If there is a county that has a bit of an Indian sign over the current Kilkenny team, it is Galway.

Of those seven championship losses in Cody's 14-year reign, it is Galway who have done the most damage, but Cody says he still supports the principle of letting the Connacht natives take part in the Leinster championship.

"I'm not in the business of trying to help Galway get to All-Ireland finals or anything like that, but I have never had the slightest problem whatsoever with them coming in to be a part of the Leinster championship," he says.

"I firmly believe it's good. It certainly didn't make sense in a way, that they were just over there in Connacht with no game to play. It's good for hurling, and that's fine for me."

It is Galway who have inflicted the most damage on his team in recent years: beating Kilkenny in All-Ireland semi-finals in 2001 and 2005 and in this year's Leinster final.

"They've done well against us a few times, that's for sure," Cody explains. "But I don't think it matters, it's not an issue as far as we're concerned.

"Obviously, we got a serious beating and that focused the mind very much. But if that had happened in the All-Ireland semi-final that was our year over.
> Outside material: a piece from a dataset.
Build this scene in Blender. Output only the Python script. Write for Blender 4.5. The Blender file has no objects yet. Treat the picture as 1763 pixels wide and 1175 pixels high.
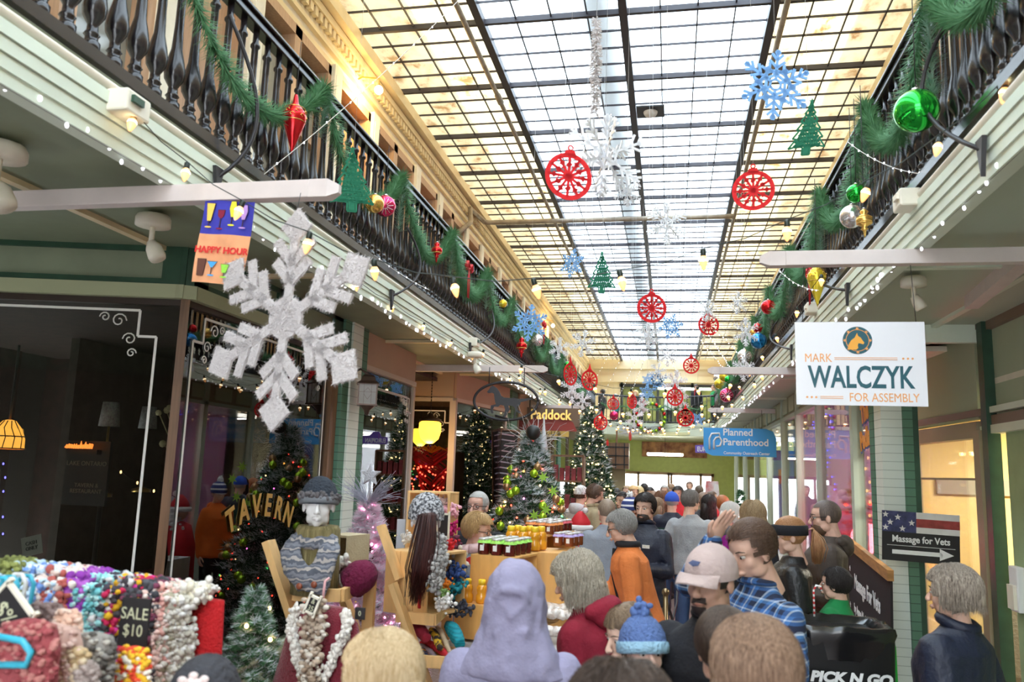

"Everyone understood it was a very bad beating, but we had an opportunity to do something about it, another avenue opened up for us.

"It was an opportunity that we wouldn't always have had, so it wasn't a case of having to motivate players. They came back totally focused and totally determined to salvage the season again and, thank God, it took an extra game, but we got to the final where we wanted to be and the challenge now is to go ahead and win it."